Goal
From the first line of the data below through the line bearing "ob('crease', cr, M['card_white'], s2)", reproduce each line exactly; do not include pictures.
● ● ● ● ● ● ●
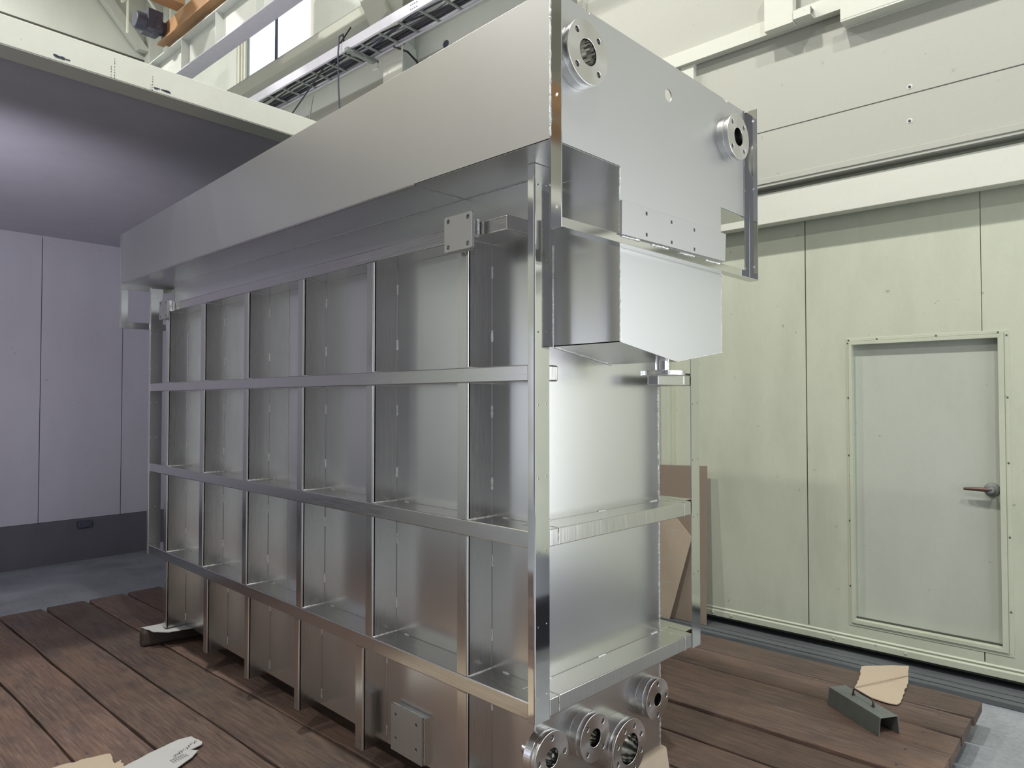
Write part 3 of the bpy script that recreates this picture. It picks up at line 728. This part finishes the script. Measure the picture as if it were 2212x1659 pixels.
ob('cardboard_scrap', sheet(ragged([(4.66, 2.75), (4.694, 2.64), (4.60, 2.51), (4.56, 2.49), (4.30, 2.6), (4.35, 2.75)], .006, .02), DT+.003, .003, .006) if False else sheet(ragged([(4.45, 2.74), (4.49, 2.64), (4.43, 2.52), (4.36, 2.50), (4.25, 2.6), (4.28, 2.75)], .006, .02), DT+.003, .003, .006), M['card'], room=True, label='small torn cardboard scrap behind the tank near the leaning sheets', cat='cardboard')
# sheets leaning on the sliding door
def lean(poly, x_bot, x_top, t):
    zs = [p[1] for p in poly]; z0, z1 = min(zs), max(zs)
    f = lambda z: x_bot+(x_top-x_bot)*(z-z0)/(z1-z0)
    m = MB(); n = len(poly)
    m.add([(f(z), y, z) for y, z in poly]+[(f(z)+t, y, z) for y, z in poly], [tuple(range(n)), tuple(range(n, 2*n))[::-1]]+[(i, (i+1) % n, n+(i+1) % n, n+i) for i in range(n)])
    return m
s1 = ob('cardboard_sheet', lean([(2.50, .038), (3.35, .038), (3.35, 1.235), (2.515, 1.265)], 5.045, 5.105, .006), M['card_brown'], room=True, label='tall brown cardboard sheet leaning on the sliding door behind the tank', cat='cardboard')
s2 = ob('cardboard_sheet', lean([(2.79, .037), (3.20, .037), (3.20, .90), (2.75, .83), (2.62, .70)], 4.99, 5.062, .006), M['card'], room=True, label='smaller tan cardboard with pointed corner, leaning on the tall brown sheet', cat='cardboard')
cr = MB()
for z in (.33, .52, .74):
    x = 4.99+(5.062-4.99)*(z-.037)/.863
    cr.hexa([(x-.0012, 2.70+abs(z-.6)*.25, z), (x-.0012, 3.19, z-.04), (x-.0012, 3.19, z-.046), (x-.0012, 2.70+abs(z-.6)*.25, z-.006)], [(x+.001, 2.70+abs(z-.6)*.25, z), (x+.001, 3.19, z-.04), (x+.001, 3.19, z-.046), (x+.001, 2.70+abs(z-.6)*.25, z-.006)])
ob('crease', cr, M['card_white'], s2)

# galvanised channel with handle on the deck
ch = thing('channel_box', (3.86, 1.06, DT), 'grey galvanised inverted channel with a dark bar handle, on the deck', 'metal channel', room=True)
zt_, zb2 = .247, DT+.001
a = Vector((3.704, .946)); bb = Vector((3.807, .877)); dirv = Vector((.218, .304)); 
def quad_prism(o, i, mm=None):
    pass
def P(v2, z): return (v2.x, v2.y, z)
wv = (bb-a); wn = wv.normalized(); ln = dirv
def sheet_q(p, q, r, s, n_off):
    m = MB(); m.hexa([p, q, r, s], [tuple(Vector(x)+Vector(n_off)) for x in (p, q, r, s)]); return m
ta, tb_ = a+wn*.010, bb-wn*.010
chm = MB()
off = (wn.x*.004, wn.y*.004, 0)
chm.merge(sheet_q(P(a, zb2), P(a+ln, zb2), P(ta+ln, zt_), P(ta, zt_), off))
chm.merge(sheet_q(P(bb, zb2), P(bb+ln, zb2), P(tb_+ln, zt_), P(tb_, zt_), (-off[0], -off[1], 0)))
chm.merge(sheet_q(P(ta, zt_-.004), P(ta+ln, zt_-.004), P(tb_+ln, zt_-.004), P(tb_, zt_-.004), (0, 0, .004)))
ob('channel', chm, M['galv_dark'], ch, bev=.0015)
h0 = Vector((3.905, 1.115, zt_)); h1 = Vector((3.822, .999, zt_)); dv = (h1-h0).normalized()
path = [h0, h0+Vector((0, 0, .022)), h0+Vector((0, 0, .031))+dv*.004, h0+Vector((0, 0, .036))+dv*.012, h1+Vector((0, 0, .036))-dv*.012, h1+Vector((0, 0, .031))-dv*.004, h1+Vector((0, 0, .022)), h1]
hm = MB().tube(path, .0045, 12); hm.lathe([(.0, .010), (.0075, .010), (.008, 0)], h0, (0, 0, 1), 12); hm.lathe([(.0, .010), (.0075, .010), (.008, 0)], h1, (0, 0, 1), 12)
ob('handle', hm, M['bronze'], ch, label='dark brown bar handle')

# ================================================================== crane side, cable tray, upper steelwork (hall frame)
gd = thing('crane_girder', (4.06, 8, 6.28), 'grey-green crane runway girder with upright stiffeners, below the orange crane', 'girder', room=True)
GY0, GY1 = 3.0, 13.4
ob('lower_flange', MB().box(3.95, 4.165, GY0, GY1, 6.28, 6.295), M['galv'], gd)
ob('web', MB().box(4.055, 4.063, GY0, GY1, 6.295, 6.715), M['greygreen'], gd)
ob('upper_flange', MB().box(3.95, 4.165, GY0, GY1, 6.715, 6.73), M['greygreen'], gd)
for k in range(10): ob('stiffener', MB().box(3.955, 4.055, 9.60-1.02*k+3.06, 9.608-1.02*k+3.06, 6.295, 6.715), M['greygreen'], gd)
ob('crane_rail', MB().box(4.03, 4.085, GY0, GY1, 6.73, 6.78), M['dark_steel'], gd)
# orange crane end carriage
cr_ = thing('overhead_crane', (4.05, 9, 6.78), 'orange overhead crane end carriage with dark motor on the runway', 'crane', room=True)
ob('end_carriage', MB().box(3.94, 4.16, 7.4, 10.25, 6.86, 7.12), M['orange'], cr_, bev=.008)
ob('carriage_lip', MB().box(3.90, 4.0, 7.3, 10.3, 6.85, 6.875), M['orange'], cr_, bev=.003)
ob('bridge_beam', MB().box(-7.9, 4.0, 8.5, 8.8, 7.12, 7.6), M['orange'], cr_, bev=.008)
ob('bridge_beam', MB().box(-7.9, 4.0, 9.6, 9.85, 7.2, 7.55), M['orange'], cr_, bev=.008)
for y in (7.75, 9.0, 9.95): ob('wheel', MB().lathe([(0, -.03), (.06, -.03), (.06, .03), (0, .03)], (4.058, y, 6.84), (1, 0, 0), 24), M['weld'], cr_)
mo = MB(); mo.lathe([(0, 0), (.10, 0), (.12, .03), (.12, .22), (.15, .24), (.15, .30), (.10, .34), (.09, .42), (0, .42)], (3.55, 10.15, 7.03), (1, 0, -.0), 28)
mo.box(3.68, 3.88, 10.02, 10.3, 6.92, 7.2)
ob('motor', mo, M['dark_steel'], cr_, bev=.006, label='blue-black round motor')
# corner column, truss
S('trim_10', MB().box(4.86, 5.08, 13.15, 13.4, 0, 10.4), M['greygreen'], bev=.004)
S('trim_11', MB().box(-8, 4.95, 13.38, 13.41, 7.98, 8.0), M['line'])
tt = thing('corner_truss', (4.4, 12.8, 7.6), 'pale green diagonal brace and slim bracing bars at the hall corner', 'brace', room=True)
ob('diagonal', MB().hexa([(3.6, 13.2, 9.3), (3.85, 13.2, 9.3), (3.85, 13.35, 9.3), (3.6, 13.35, 9.3)], [(4.7, 13.2, 8.1), (4.9, 13.2, 8.1), (4.9, 13.35, 8.1), (4.7, 13.35, 8.1)]), M['greygreen'], tt)
for a, b in (((4.2, 12.6, 9.2), (5.0, 12.6, 8.3)), ((4.2, 12.6, 8.5), (5.0, 12.6, 9.3)), ((4.3, 12.6, 8.0), (4.3, 12.6, 10.3)), ((5.0, 12.6, 8.0), (5.0, 12.6, 10.3))):
    ob('bar', MB().tube([a, b], .022, 6), M['cream'], tt)
# beam below the window
bm_ = thing('wall_girt', (4.9, 8, 6.218), 'cream steel channel running below the high window', 'beam', room=True)
ob('face', MB().box(4.80, 4.812, 5.4, 13.15, 6.218, 6.415), M['cream'], bm_); ob('lower_flange', MB().box(4.80, 4.915, 5.4, 13.15, 6.21, 6.22), M['cream'], bm_)
ob('upper_flange', MB().box(4.80, XV, 5.4, 13.15, 6.405, 6.415), M['cream'], bm_)
# H column with gusset and brace
hc = thing('wall_column', (4.92, 6.06, 3.3), 'cream H-section wall column rising behind the cable tray', 'column', room=True)
ob('front_flange', MB().box(4.78, 4.795, 5.90, 6.23, 3.34, 10.4), M['cream'], hc, bev=.002)
ob('web', MB().box(4.795, XV, 6.05, 6.062, 3.34, 10.4), M['greygreen'], hc)
ob('gusset', MB().prism([(4.80, 5.35), (5.07, 5.35), (5.07, 5.75), (4.93, 5.8), (4.80, 5.62)], 'Y', 6.0, 6.01), M['greygreen'], hc)
b1 = MB(); b1.hexa([(4.70, 6.62, 6.46), (4.82, 6.62, 6.46), (4.82, 6.37, 6.58), (4.70, 6.37, 6.58)], [(4.70, 6.33, 5.95), (4.82, 6.33, 5.95), (4.82, 6.06, 6.07), (4.70, 6.06, 6.07)])
ob('brace_plate', b1, M['cream'], hc, bev=.002)
S('trim_12', MB().prism([(XV, 5.40), (XV-.035, 5.44), (XV-.04, 5.5), (XV-.02, 5.58), (XV, 5.64)], 'Y', 3.9, 13.1, True), M['sage_light'])
ob('wall_hole', MB().lathe([(.02, .004), (.03, .008), (.042, .006), (.045, 0)], (XV, 5.52, 5.66), (-1, 0, 0), 20).lathe([(0, .001), (.022, .001)], (XV, 5.52, 5.66), (-1, 0, 0), 16), M['dark_steel'], room=True, label='small round hole in the wall to the right of the column', cat='hole')
# cable tray
ct = thing('cable_tray', (4.56, 8, 5.635), 'galvanised ladder cable tray hung along the upper wall', 'cable tray', room=True)
TY0, TY1 = 3.4, 12.5
ob('side_rail', MB().box(4.40, 4.404, TY0, TY1, 5.635, 5.742).box(4.404, 4.425, TY0, TY1, 5.635, 5.64).box(4.404, 4.425, TY0, TY1, 5.737, 5.742), M['galv'], ct)
ob('side_rail', MB().box(4.726, 4.730, TY0, TY1, 5.635, 5.742).box(4.705, 4.726, TY0, TY1, 5.635, 5.64), M['galv'], ct)
y = 8.089+.325*10
while y > TY0:
    ob('rung', MB().box(4.405, 4.728, y-.014, y+.014, 5.636, 5.652), M['galv_dark'], ct, bev=.001); y -= .3225
for yy in (8.6, 5.25):
    hl = MB()
    for i in range(4):
        for j in range(2): hl.lathe([(0, .002), (.008, .0015), (.009, 0)], (4.40, yy-.045+.03*i, 5.665+.045*j), (-1, 0, 0), 8)
    ob('splice_bolts', hl, M['dark_steel'], ct)
br = thing('tray_bracket', (4.56, 6.50, 5.58), 'dark strut channel carrying the cable tray beside the column', 'bracket', room=True)
ob('strut', MB().box(4.36, 4.78, 6.31, 6.37, 5.59, 5.634), M['galv_dark'], br, bev=.003); ob('clip', MB().box(4.74, 4.775, 6.30, 6.38, 5.53, 5.59), M['cream'], br)
# cables in the tray
cab_col = [M['black'], flat('dark_blue_cable', (.03, .032, .055), .5), flat('grey_cable', (.12, .12, .14), .5)]
for k in range(11):
    far_ = k < 6
    x0 = 4.60+.098*((k*5) % 6)/5 if far_ else 4.46+.12*(k-6)/4
    r_ = .014 if k in (0, 3) else .0095
    amp = .012 if far_ else .05
    m = []; y = 3.45
    while y < 12.4:
        m.append((min(4.69, max(4.42, x0+amp*math.sin(y*1.3+k*1.7)+amp*.5*math.sin(y*3.1+k*2))), y, 5.664+.012*(k % 3)+.006*math.sin(y*3+k))); y += .16
    ob('cable', MB().tube(m, r_, 8), cab_col[k % 3], room=True, label='dark cable running along the ladder tray under the window', cat='cable', group='cables laid in the tray')
# hanging and stray cables
def catn(a, b, sag, n=14):
    a, b = Vector(a), Vector(b); return [a.lerp(b, i/n)-Vector((0, 0, sag*4*(i/n)*(1-i/n))) for i in range(n+1)]
ob('hanging_cable', MB().tube([(4.48, 6.55, 5.80), (4.43, 6.5, 5.86), (4.37, 6.48, 5.80), (4.35, 6.475, 5.6), (4.35, 6.46, 5.2), (4.36, 6.40, 4.5), (4.4, 6.4, 3.72)], .009, 10), cab_col[1], room=True, label='dark cable hanging straight down from the tray', cat='cable')
ob('hanging_cable', MB().tube(catn((4.5, 6.45, 5.95), (4.44, 8.1, 5.02), .02)+[Vector((4.45, 8.2, 4.6)), Vector((4.5, 8.25, 3.72))], .008, 8), cab_col[0], room=True, label='dark cable slanting down to the left across the tray', cat='cable')
ob('hanging_cable', MB().tube(catn((4.75, 7.6, 5.6), (4.6, 7.6, 4.7), .01)+[Vector((4.6, 7.6, 3.72))], .004, 6), M['screw'], room=True, label='thin grey wire hanging down behind the tray', cat='wire')
ob('wall_cable', MB().tube([(4.70, 5.95, 5.64), (4.86, 5.9, 5.62), (4.9, 5.80, 5.5), (4.93, 5.62, 5.2), (4.97, 5.5, 4.8), (5.0, 5.4, 4.3), (5.0, 5.4, 3.72)], .012, 8), cab_col[0], room=True, label='cable bundle dropping from the tray right of the column', cat='cable')

# body of the added fill spot; unseen dark block added for steel reflections
wl_ = thing('fill_spot_body', (.3, 4.68, 2.15), 'small black housing of the added fill spot under the mezzanine beam', 'lamp', room=True)
ob('housing', MB().box(.2, .4, 4.60, 4.70, 2.05, 2.25), M['dark_steel'], wl_, bev=.01)
ob('stem', MB().tube([(.3, 4.65, 2.25), (.3, 4.65, 3.57)], .012, 8), M['black'], wl_)
mc = thing('reflection_block', (3.6, -1.3, 0), 'low dark block added out of view beyond the deck to darken steel reflections', 'dark_block', room=True)
ob('block_top', MB().box(2.9, 4.6, -1.8, -.30, .36, .42), M['dark_steel'], mc, bev=.01); ob('block_body', MB().box(3.0, 4.5, -1.7, -.4, 0, .36), M['dark_steel'], mc, bev=.01)
# ceiling lamps (outside the picture, they light the hall)
lp = None
for i, p in enumerate(LAMPS):
    if lp is None:
        lp = thing('high_bay_lamp', (p[0], p[1], p[2]), 'round high bay lamp hanging from the hall ceiling', 'lamp', 'high bay lamps', room=True)
        parts = [ob('lamp_shade', MB().lathe([(.20, .0), (.24, .03), (.10, .22), (.05, .30), (0, .30)], p, (0, 0, 1), 24), M['galv'], lp),
                 ob('rod', MB().tube([(p[0], p[1], p[2]+.3), (p[0], p[1], 10.4)], .01, 6), M['dark_steel'], lp)]
    else:
        o = lp.copy(); COL.objects.link(o); o.matrix_world = RZ @ Matrix.Translation(p)
        for q in parts: c = q.copy(); COL.objects.link(c); c.parent = o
● ● ● ● ● ● ●
Final result
Write part 3 of the bpy script that recreates this picture. It picks up at line 728. This part finishes the script. Measure the picture as if it were 2212x1659 pixels.
ob('cardboard_scrap', sheet(ragged([(4.66, 2.75), (4.694, 2.64), (4.60, 2.51), (4.56, 2.49), (4.30, 2.6), (4.35, 2.75)], .006, .02), DT+.003, .003, .006) if False else sheet(ragged([(4.45, 2.74), (4.49, 2.64), (4.43, 2.52), (4.36, 2.50), (4.25, 2.6), (4.28, 2.75)], .006, .02), DT+.003, .003, .006), M['card'], room=True, label='small torn cardboard scrap behind the tank near the leaning sheets', cat='cardboard')
# sheets leaning on the sliding door
def lean(poly, x_bot, x_top, t):
    zs = [p[1] for p in poly]; z0, z1 = min(zs), max(zs)
    f = lambda z: x_bot+(x_top-x_bot)*(z-z0)/(z1-z0)
    m = MB(); n = len(poly)
    m.add([(f(z), y, z) for y, z in poly]+[(f(z)+t, y, z) for y, z in poly], [tuple(range(n)), tuple(range(n, 2*n))[::-1]]+[(i, (i+1) % n, n+(i+1) % n, n+i) for i in range(n)])
    return m
s1 = ob('cardboard_sheet', lean([(2.50, .038), (3.35, .038), (3.35, 1.235), (2.515, 1.265)], 5.045, 5.105, .006), M['card_brown'], room=True, label='tall brown cardboard sheet leaning on the sliding door behind the tank', cat='cardboard')
s2 = ob('cardboard_sheet', lean([(2.79, .037), (3.20, .037), (3.20, .90), (2.75, .83), (2.62, .70)], 4.99, 5.062, .006), M['card'], room=True, label='smaller tan cardboard with pointed corner, leaning on the tall brown sheet', cat='cardboard')
cr = MB()
for z in (.33, .52, .74):
    x = 4.99+(5.062-4.99)*(z-.037)/.863
    cr.hexa([(x-.0012, 2.70+abs(z-.6)*.25, z), (x-.0012, 3.19, z-.04), (x-.0012, 3.19, z-.046), (x-.0012, 2.70+abs(z-.6)*.25, z-.006)], [(x+.001, 2.70+abs(z-.6)*.25, z), (x+.001, 3.19, z-.04), (x+.001, 3.19, z-.046), (x+.001, 2.70+abs(z-.6)*.25, z-.006)])
ob('crease', cr, M['card_white'], s2)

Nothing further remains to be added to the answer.